From a cost accountant’s perspective, ports are one step above evil. They require additional manufacturing processes, they extend the time to complete a single unit, they always involve additional components, and they are above-average offenders for warranty repairs. So from a gross margin perspective, it would make sense to ban all ports from the iPhone.
I always assumed that the Apple Watch was a forward device that showcased technology that would come to the iPhone eventually. AMOLED screens, wireless charging, and ceramic cases. I’d love to have all of this on an iPhone.
Considering this, when I heard the rumor that the iPhone was moving to USB-C, I was really surprised. I figured the iPhone would stay on Lightning until it went completely portless. If the iPhone did remove all ports in the near future, why bother with going to USB-C in the interim? It doesn’t make sense to force your customers to go through another charging accessory change if you’re just going to drop the USB-C in a year or two.

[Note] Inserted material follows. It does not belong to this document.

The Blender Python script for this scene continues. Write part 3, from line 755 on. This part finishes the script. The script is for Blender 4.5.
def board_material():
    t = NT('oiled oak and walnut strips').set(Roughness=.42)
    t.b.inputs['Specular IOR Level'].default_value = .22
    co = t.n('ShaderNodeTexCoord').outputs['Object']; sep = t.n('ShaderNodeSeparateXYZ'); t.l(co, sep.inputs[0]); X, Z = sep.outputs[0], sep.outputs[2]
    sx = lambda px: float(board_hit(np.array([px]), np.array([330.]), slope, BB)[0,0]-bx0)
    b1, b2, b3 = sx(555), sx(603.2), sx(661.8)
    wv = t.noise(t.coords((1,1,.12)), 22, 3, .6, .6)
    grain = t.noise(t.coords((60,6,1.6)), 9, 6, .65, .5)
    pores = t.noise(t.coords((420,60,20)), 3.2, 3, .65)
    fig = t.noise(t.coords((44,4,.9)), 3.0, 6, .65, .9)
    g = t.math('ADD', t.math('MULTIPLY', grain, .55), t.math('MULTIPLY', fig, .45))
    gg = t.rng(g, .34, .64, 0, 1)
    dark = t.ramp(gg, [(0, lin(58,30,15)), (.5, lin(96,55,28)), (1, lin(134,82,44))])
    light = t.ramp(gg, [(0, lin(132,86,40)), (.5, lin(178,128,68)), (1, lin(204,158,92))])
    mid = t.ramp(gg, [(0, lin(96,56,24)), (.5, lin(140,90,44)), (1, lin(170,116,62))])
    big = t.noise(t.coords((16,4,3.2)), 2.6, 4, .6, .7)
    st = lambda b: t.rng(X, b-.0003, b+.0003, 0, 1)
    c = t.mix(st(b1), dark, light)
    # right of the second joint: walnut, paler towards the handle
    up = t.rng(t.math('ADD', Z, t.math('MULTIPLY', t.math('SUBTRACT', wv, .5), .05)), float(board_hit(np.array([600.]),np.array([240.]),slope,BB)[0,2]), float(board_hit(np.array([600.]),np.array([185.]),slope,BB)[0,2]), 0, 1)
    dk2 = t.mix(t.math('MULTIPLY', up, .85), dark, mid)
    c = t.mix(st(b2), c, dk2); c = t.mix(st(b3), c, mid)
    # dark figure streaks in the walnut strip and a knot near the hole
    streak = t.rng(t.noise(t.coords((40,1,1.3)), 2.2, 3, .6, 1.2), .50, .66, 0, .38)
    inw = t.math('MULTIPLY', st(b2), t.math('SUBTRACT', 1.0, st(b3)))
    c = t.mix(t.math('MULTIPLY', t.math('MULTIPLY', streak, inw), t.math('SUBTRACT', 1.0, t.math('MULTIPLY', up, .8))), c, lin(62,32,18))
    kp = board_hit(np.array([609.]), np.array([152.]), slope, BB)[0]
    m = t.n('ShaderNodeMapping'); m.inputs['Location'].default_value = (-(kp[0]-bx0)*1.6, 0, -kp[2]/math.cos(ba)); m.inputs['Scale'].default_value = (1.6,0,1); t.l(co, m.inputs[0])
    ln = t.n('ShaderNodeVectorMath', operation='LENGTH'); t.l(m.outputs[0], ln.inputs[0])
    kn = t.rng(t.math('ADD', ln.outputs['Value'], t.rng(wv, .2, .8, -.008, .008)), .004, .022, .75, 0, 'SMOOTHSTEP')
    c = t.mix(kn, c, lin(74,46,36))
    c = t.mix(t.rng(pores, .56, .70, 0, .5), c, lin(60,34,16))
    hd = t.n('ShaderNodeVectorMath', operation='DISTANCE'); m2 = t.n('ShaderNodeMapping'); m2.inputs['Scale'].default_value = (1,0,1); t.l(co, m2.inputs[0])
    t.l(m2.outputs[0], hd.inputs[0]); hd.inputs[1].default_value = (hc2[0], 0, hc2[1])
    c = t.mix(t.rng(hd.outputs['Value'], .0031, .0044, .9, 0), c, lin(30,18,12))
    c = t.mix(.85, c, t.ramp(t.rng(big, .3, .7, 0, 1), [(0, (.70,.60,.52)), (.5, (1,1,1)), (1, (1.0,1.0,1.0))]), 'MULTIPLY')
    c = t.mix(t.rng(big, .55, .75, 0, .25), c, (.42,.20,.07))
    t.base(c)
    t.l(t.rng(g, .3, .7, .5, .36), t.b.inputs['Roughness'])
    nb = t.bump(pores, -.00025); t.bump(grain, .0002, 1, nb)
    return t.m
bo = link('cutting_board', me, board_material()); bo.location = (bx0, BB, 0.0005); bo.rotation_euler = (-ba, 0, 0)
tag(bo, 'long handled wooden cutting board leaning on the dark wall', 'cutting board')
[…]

Either this report about USB-C is completely wrong or Apple will never take the iPhone portless. But if they never go portless, why not? For what reason do they feel compelled to keep the port there?
I doubt it’s the handful of people who use accessories. Wired headphones are a dying a market, and there can’t be more than a handful of people who use microphones. There must be something else.
Could there be a future product that Apple hasn’t unveiled yet which would need an iPhone port? Something that requires absolutely no latency and the fastest possible data speeds? Or could Apple be planning to open up the port to be used in new ways that we can’t today. Like USB-stick style data transfers between devices?